Suppose that $M$ is a $\Bbb Z/36 \Bbb Z$-module such that $\bar 6 \cdot M = \{0\}$. Prove that $M$ is Noetherian $\iff$ $M$ is Artinian.
I managed to prove the forward direction: if $M$ is Noetherian, then it's finitely generated, and as $\Bbb Z/36 \Bbb Z$ is Artinian, so is $M$.
I must be missing something obvious. Can I get a hint?
Since $\overline 6\in\operatorname{Ann}(M)$, there is an induced action of the ring $(\mathbb Z/36\mathbb Z)/(\overline 6) = (\mathbb Z/36\mathbb Z)/(6\mathbb Z/36\mathbb Z)\cong \mathbb Z/6\mathbb Z$ on $M$, i.e. $M$ may be considered as a $\mathbb Z/6\mathbb Z$-module, and under this action, $M$ has the same submodules as under the original action, so in particular $M$ is Noetherian (resp. Artinian) under the $Z/36\mathbb Z$ action if and only if it is Noetherian (Artinian) under the $Z/6\mathbb Z$ action.
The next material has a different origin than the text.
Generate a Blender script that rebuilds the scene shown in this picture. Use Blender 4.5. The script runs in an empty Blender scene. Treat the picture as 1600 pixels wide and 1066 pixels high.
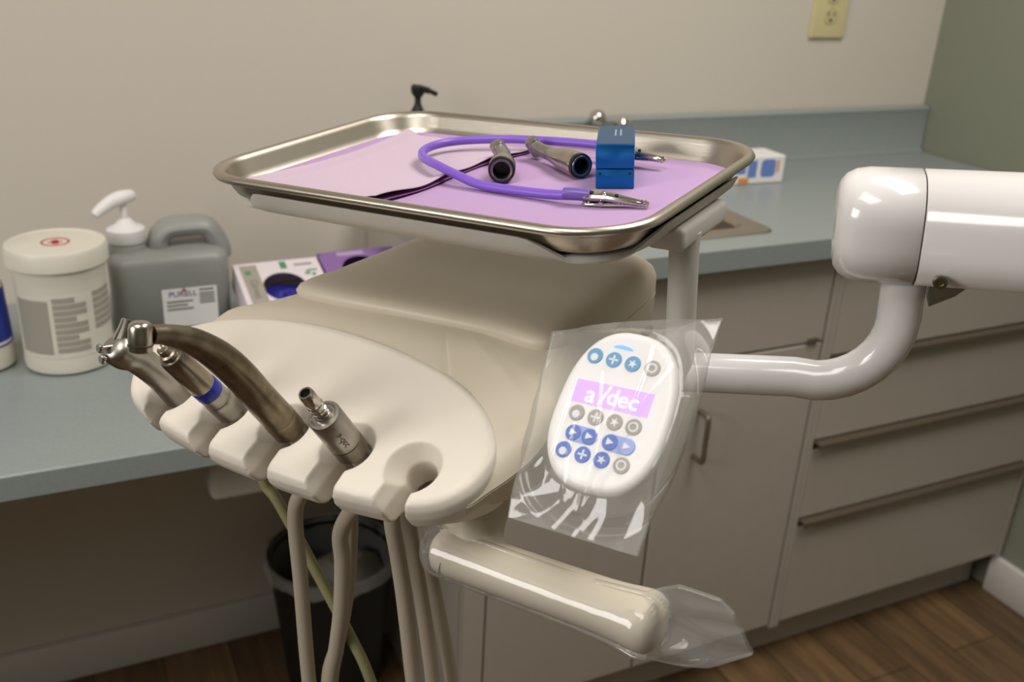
import bpy, bmesh, math, random
from mathutils import Vector, Matrix
PI = math.pi
C = bpy.context.scene.collection
random.seed(7)

# ------------------------------------------------------------------ materials
def lin(c):
    return tuple(((v / 255) / 12.92 if v / 255 <= .04045 else ((v / 255 + .055) / 1.055) ** 2.4) for v in c) + (1,)

def mat(name, rgb, rough=.5, metal=0, bump=0, bscale=300, var=0, vscale=8, coat=0, spec=.5, emit=None, estr=0, stretch=None):
    m = bpy.data.materials.new(name); m.use_nodes = True
    nt = m.node_tree; b = nt.nodes['Principled BSDF']
    b.inputs['Base Color'].default_value = lin(rgb)
    b.inputs['Roughness'].default_value = rough
    b.inputs['Metallic'].default_value = metal
    b.inputs['Specular IOR Level'].default_value = spec
    b.inputs['Coat Weight'].default_value = coat
    if emit:
        b.inputs['Emission Color'].default_value = lin(emit); b.inputs['Emission Strength'].default_value = estr
    tc = nt.nodes.new('ShaderNodeTexCoord')
    src = tc.outputs['Object']
    if stretch:
        mp = nt.nodes.new('ShaderNodeMapping'); mp.inputs['Scale'].default_value = stretch
        nt.links.new(src, mp.inputs[0]); src = mp.outputs[0]
    if var:
        n = nt.nodes.new('ShaderNodeTexNoise'); n.inputs['Scale'].default_value = vscale; n.inputs['Detail'].default_value = 4
        nt.links.new(src, n.inputs['Vector'])
        r = nt.nodes.new('ShaderNodeValToRGB')
        c = lin(rgb)
        r.color_ramp.elements[0].color = tuple(v * (1 - var) for v in c[:3]) + (1,)
        r.color_ramp.elements[1].color = tuple(min(1, v * (1 + var)) for v in c[:3]) + (1,)
        r.color_ramp.elements[0].position = .3; r.color_ramp.elements[1].position = .7
        nt.links.new(n.outputs['Fac'], r.inputs[0]); nt.links.new(r.outputs[0], b.inputs['Base Color'])
    if bump:
        n = nt.nodes.new('ShaderNodeTexNoise'); n.inputs['Scale'].default_value = bscale; n.inputs['Detail'].default_value = 3
        nt.links.new(src, n.inputs['Vector'])
        bp = nt.nodes.new('ShaderNodeBump'); bp.inputs['Strength'].default_value = bump; bp.inputs['Distance'].default_value = .001
        nt.links.new(n.outputs['Fac'], bp.inputs['Height']); nt.links.new(bp.outputs[0], b.inputs['Normal'])
    return m

def film(name, milk=.05, base=.05, rough=.07):
    m = bpy.data.materials.new(name); m.use_nodes = True
    nt = m.node_tree; nt.nodes.clear()
    out = nt.nodes.new('ShaderNodeOutputMaterial')
    tr = nt.nodes.new('ShaderNodeBsdfTransparent'); tr.inputs[0].default_value = (1, 1, 1, 1)
    df = nt.nodes.new('ShaderNodeBsdfDiffuse'); df.inputs[0].default_value = (.95, .94, .92, 1)
    gl = nt.nodes.new('ShaderNodeBsdfGlossy'); gl.inputs['Roughness'].default_value = rough
    m1 = nt.nodes.new('ShaderNodeMixShader'); m1.inputs[0].default_value = milk
    m2 = nt.nodes.new('ShaderNodeMixShader')
    fr = nt.nodes.new('ShaderNodeFresnel'); fr.inputs[0].default_value = 1.42
    ad = nt.nodes.new('ShaderNodeMath'); ad.operation = 'MULTIPLY_ADD'; ad.inputs[1].default_value = .4; ad.inputs[2].default_value = base; ad.use_clamp = True
    tc = nt.nodes.new('ShaderNodeTexCoord'); n = nt.nodes.new('ShaderNodeTexNoise'); n.inputs['Scale'].default_value = 45; n.inputs['Detail'].default_value = 3
    bp = nt.nodes.new('ShaderNodeBump'); bp.inputs['Strength'].default_value = .08; bp.inputs['Distance'].default_value = .003
    L = nt.links.new
    L(tc.outputs['Object'], n.inputs['Vector']); L(n.outputs['Fac'], bp.inputs['Height']); L(bp.outputs[0], gl.inputs['Normal'])
    L(tr.outputs[0], m1.inputs[1]); L(df.outputs[0], m1.inputs[2])
    L(fr.outputs[0], ad.inputs[0]); L(ad.outputs[0], m2.inputs[0])
    L(m1.outputs[0], m2.inputs[1]); L(gl.outputs[0], m2.inputs[2]); L(m2.outputs[0], out.inputs[0])
    return m

def floor_mat():
    m = bpy.data.materials.new('wood_plank'); m.use_nodes = True
    nt = m.node_tree; b = nt.nodes['Principled BSDF']; L = nt.links.new
    tc = nt.nodes.new('ShaderNodeTexCoord')
    mp = nt.nodes.new('ShaderNodeMapping'); mp.inputs['Rotation'].default_value = (0, 0, PI / 2)
    L(tc.outputs['Object'], mp.inputs[0])
    br = nt.nodes.new('ShaderNodeTexBrick')
    br.inputs['Scale'].default_value = 1; br.inputs['Brick Width'].default_value = 1.2; br.inputs['Row Height'].default_value = .125
    br.inputs['Mortar Size'].default_value = .0012; br.inputs['Bias'].default_value = 0
    br.inputs['Color1'].default_value = lin((100, 78, 54)); br.inputs['Color2'].default_value = lin((132, 104, 72)); br.inputs['Mortar'].default_value = lin((40, 28, 18))
    L(mp.outputs[0], br.inputs['Vector'])
    mp2 = nt.nodes.new('ShaderNodeMapping'); mp2.inputs['Scale'].default_value = (14, 1.3, 1)
    L(tc.outputs['Object'], mp2.inputs[0])
    n = nt.nodes.new('ShaderNodeTexNoise'); n.inputs['Scale'].default_value = 2.2; n.inputs['Detail'].default_value = 7; n.inputs['Roughness'].default_value = .62
    L(mp2.outputs[0], n.inputs['Vector'])
    rp = nt.nodes.new('ShaderNodeValToRGB'); rp.color_ramp.elements[0].position = .3; rp.color_ramp.elements[1].position = .72
    rp.color_ramp.elements[0].color = (.22, .2, .18, 1); rp.color_ramp.elements[1].color = (1.15, 1.1, 1.05, 1)
    L(n.outputs['Fac'], rp.inputs[0])
    mx = nt.nodes.new('ShaderNodeMix'); mx.data_type = 'RGBA'; mx.blend_type = 'MULTIPLY'; mx.inputs[0].default_value = .8
    L(br.outputs['Color'], mx.inputs[6]); L(rp.outputs[0], mx.inputs[7]); L(mx.outputs[2], b.inputs['Base Color'])
    b.inputs['Roughness'].default_value = .5
    return m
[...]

Now, by the Chinese Remainder Theorem, $\mathbb Z/6\mathbb Z \cong \mathbb Z/2\mathbb Z \oplus \mathbb Z/3\mathbb Z$, so we may consider $M$ as a $(\mathbb Z/2\mathbb Z \oplus \mathbb Z/3\mathbb Z)$-module. Set $M_2=(1,0)M$ and $M_3=(0,1)M$. Show that $M=M_2 \oplus M_3$, that $M_2$ (resp. $M_3$) can be considered as a $\mathbb Z/2\mathbb Z$-vector space (resp. $\mathbb Z/3\mathbb Z$-vector space), and use the fact that for vector spaces the Artinian and Noetherian conditions are both equivalent to finite dimensionality.